# DATA PROVIDED:

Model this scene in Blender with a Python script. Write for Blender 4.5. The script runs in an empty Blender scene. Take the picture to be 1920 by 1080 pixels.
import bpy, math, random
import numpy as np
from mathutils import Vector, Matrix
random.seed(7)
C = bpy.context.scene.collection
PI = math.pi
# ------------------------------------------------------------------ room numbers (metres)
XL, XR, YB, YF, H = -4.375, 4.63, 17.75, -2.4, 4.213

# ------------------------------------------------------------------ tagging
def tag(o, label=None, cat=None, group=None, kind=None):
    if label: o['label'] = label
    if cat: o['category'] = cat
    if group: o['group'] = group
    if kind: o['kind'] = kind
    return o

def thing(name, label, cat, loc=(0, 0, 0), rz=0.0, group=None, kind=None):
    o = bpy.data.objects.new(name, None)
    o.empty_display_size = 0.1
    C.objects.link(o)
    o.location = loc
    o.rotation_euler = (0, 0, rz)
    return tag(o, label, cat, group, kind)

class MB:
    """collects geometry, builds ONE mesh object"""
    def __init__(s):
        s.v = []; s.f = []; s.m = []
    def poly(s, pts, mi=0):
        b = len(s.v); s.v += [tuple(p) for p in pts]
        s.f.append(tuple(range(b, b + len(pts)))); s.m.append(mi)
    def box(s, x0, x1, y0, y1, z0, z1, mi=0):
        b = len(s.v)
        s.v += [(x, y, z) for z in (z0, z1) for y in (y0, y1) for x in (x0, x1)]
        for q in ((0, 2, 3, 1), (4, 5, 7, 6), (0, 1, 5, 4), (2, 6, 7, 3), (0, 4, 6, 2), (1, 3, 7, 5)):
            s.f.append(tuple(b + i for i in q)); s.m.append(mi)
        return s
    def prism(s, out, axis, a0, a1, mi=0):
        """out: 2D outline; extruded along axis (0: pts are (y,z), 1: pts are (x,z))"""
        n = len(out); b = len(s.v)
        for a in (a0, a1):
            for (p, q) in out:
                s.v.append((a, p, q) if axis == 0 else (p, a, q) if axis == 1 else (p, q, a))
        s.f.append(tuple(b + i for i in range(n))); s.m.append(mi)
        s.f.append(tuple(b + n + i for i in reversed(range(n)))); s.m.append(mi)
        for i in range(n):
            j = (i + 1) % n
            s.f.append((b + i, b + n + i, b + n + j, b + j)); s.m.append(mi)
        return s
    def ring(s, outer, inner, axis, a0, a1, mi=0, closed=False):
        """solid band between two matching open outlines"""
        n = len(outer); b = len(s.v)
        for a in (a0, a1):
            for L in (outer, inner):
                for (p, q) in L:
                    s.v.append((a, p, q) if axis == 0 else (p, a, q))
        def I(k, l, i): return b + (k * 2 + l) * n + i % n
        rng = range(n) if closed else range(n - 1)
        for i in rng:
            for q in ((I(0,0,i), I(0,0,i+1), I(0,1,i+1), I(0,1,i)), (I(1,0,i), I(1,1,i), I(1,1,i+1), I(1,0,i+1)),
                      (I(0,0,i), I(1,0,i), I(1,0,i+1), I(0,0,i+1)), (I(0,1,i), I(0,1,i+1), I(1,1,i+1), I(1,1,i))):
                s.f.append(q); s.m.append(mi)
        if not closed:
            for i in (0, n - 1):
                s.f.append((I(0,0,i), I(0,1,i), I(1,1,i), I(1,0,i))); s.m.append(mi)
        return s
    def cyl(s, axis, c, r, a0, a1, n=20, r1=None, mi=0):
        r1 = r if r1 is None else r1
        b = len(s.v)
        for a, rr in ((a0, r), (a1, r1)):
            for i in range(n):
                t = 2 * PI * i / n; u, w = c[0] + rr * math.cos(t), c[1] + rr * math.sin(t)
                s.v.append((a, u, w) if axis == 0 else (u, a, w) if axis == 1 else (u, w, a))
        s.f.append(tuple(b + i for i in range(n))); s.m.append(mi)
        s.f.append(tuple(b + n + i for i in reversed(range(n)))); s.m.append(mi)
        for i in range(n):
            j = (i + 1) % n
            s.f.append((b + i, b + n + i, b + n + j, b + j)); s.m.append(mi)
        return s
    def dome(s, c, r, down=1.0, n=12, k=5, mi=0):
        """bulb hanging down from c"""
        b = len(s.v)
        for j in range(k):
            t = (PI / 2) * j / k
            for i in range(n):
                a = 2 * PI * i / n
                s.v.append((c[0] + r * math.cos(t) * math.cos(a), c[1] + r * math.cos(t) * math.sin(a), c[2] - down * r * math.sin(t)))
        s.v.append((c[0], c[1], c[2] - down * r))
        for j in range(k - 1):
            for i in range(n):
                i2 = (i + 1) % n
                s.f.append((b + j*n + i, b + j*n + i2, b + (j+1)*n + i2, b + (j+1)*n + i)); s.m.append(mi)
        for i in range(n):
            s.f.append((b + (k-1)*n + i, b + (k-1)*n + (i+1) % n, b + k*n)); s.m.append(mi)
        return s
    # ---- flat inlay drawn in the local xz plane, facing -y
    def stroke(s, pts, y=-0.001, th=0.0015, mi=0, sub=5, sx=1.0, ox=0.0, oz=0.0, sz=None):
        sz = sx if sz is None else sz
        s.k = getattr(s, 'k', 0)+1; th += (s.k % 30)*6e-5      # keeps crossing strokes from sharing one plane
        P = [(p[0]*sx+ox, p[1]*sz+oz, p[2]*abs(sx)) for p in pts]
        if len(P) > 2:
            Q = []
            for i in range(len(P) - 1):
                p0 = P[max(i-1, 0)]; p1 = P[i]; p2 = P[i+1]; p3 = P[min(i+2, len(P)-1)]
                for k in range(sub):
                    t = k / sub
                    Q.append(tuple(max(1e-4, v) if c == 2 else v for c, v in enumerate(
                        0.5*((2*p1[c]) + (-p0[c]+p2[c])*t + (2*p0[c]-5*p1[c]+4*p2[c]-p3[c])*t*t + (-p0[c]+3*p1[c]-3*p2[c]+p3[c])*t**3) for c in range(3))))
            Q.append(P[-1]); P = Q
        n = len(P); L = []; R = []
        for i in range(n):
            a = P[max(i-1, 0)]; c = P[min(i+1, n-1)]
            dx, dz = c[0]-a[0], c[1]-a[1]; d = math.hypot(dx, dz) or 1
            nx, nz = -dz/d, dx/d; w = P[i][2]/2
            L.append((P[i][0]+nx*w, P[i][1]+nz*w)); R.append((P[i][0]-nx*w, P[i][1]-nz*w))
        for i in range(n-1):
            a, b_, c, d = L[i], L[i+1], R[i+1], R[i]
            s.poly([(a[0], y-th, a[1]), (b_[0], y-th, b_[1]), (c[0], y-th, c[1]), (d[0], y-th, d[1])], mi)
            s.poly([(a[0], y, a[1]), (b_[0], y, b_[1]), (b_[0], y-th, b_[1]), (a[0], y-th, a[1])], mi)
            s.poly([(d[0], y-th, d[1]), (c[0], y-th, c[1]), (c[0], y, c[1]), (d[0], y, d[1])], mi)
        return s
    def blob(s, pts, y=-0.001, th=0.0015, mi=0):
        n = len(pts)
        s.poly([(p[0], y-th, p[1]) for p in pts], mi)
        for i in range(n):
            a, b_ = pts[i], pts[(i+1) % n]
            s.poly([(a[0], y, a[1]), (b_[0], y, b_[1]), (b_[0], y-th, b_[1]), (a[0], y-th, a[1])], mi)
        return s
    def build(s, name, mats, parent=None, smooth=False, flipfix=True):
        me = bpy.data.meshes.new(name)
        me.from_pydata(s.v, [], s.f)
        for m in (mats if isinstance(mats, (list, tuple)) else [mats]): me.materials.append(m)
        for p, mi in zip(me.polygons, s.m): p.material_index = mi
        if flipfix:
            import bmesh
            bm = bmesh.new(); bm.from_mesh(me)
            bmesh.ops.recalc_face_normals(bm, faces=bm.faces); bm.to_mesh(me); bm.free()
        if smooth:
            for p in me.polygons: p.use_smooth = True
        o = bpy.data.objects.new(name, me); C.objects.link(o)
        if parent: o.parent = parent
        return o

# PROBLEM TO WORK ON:
Looking at the material above, please copy exactly every line from its first line through the line containing "return tag(o, label, cat, group, kind)", with both ends included and nothing else.

# SOLUTION:
Model this scene in Blender with a Python script. Write for Blender 4.5. The script runs in an empty Blender scene. Take the picture to be 1920 by 1080 pixels.
import bpy, math, random
import numpy as np
from mathutils import Vector, Matrix
random.seed(7)
C = bpy.context.scene.collection
PI = math.pi
# ------------------------------------------------------------------ room numbers (metres)
XL, XR, YB, YF, H = -4.375, 4.63, 17.75, -2.4, 4.213

# ------------------------------------------------------------------ tagging
def tag(o, label=None, cat=None, group=None, kind=None):
    if label: o['label'] = label
    if cat: o['category'] = cat
    if group: o['group'] = group
    if kind: o['kind'] = kind
    return o

def thing(name, label, cat, loc=(0, 0, 0), rz=0.0, group=None, kind=None):
    o = bpy.data.objects.new(name, None)
    o.empty_display_size = 0.1
    C.objects.link(o)
    o.location = loc
    o.rotation_euler = (0, 0, rz)
    return tag(o, label, cat, group, kind)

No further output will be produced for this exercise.